I am a newbie in this field. My laptop is Macbook air, Software: OS X 10.8.5 (12F45). I am running a code which gives me the following error:
dlopen(/Users/ramesh/offline/build_icerec/lib/icecube/phys_services.so, 2): Library not loaded: /Users/ramesh/offline/build_icerec/lib/libphys-services.dylib
Referenced from: /Users/ramesh/offline/build_icerec/lib/icecube/phys_services.so
Reason: image not found
I did google search and found variety of answers. I think the one that works is to use
" -install_name @rpath/lib ".
My question is, how to use -install_name @rpath/lib
in my case?
Shared object location under OS X is sometimes tricky. When you directly call dlopen()
you have the freedom of specifying an absolute path to the library, which works fine. However, if you load a library which in turn needs to load another (as appears to be your situation), you've lost control of specifying where the library lives with its direct path.
There are environment variables that you could set before running your main program that tell the dynamic loader where to search for things. In general these are a bad idea (but you can read about them via the man dyld command on an OS X system).
When an OS X dynamic library is created, it's given an install name; this name is embedded within the binary and can be viewed with the otool
command. otool -L mach-o_binary
will list the dynamic library references for the mach-o binary you provide the file name to; this can be a primary executable or a dylib, for example.
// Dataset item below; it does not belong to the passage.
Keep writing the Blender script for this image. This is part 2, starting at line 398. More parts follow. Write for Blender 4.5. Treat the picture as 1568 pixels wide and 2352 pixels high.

When a dynamic library is statically linked into another executable (either a primary executable or another dylib), the expected location of where that dylib being linked will be found is based on the location written into it (either at the time it was built, or changes that have been applied afterwards). In your case, it seems that phys_services.so
was statically linked against libphys-services.dylib
. So to start, run otool -L phys_services.so
to find the exact expectation of where the dylib will be.
The install_name_tool
command can be used to change the expected location of a library. It can be run against the dylib before it gets statically linked against (in which case you have nothing left to do), or it can be run against the executable that loads it in order to rewrite those expectations. The command pattern for this is install_name_tool -change <old_path> <new_path>
So for example, if otool -L phys_services.so
shows you /usr/lib/libphys-services.dylib
and you want to move the expectation as you posed in your question, you would do that with install_name_tool -change /usr/lib/libphys-services.dylib @rpath/lib/libphys-services.dylib phys_services.so
.
The dyld man page (man dyld) will tell you how @rpath is used, as well as other macros @loader_path and @executable_path.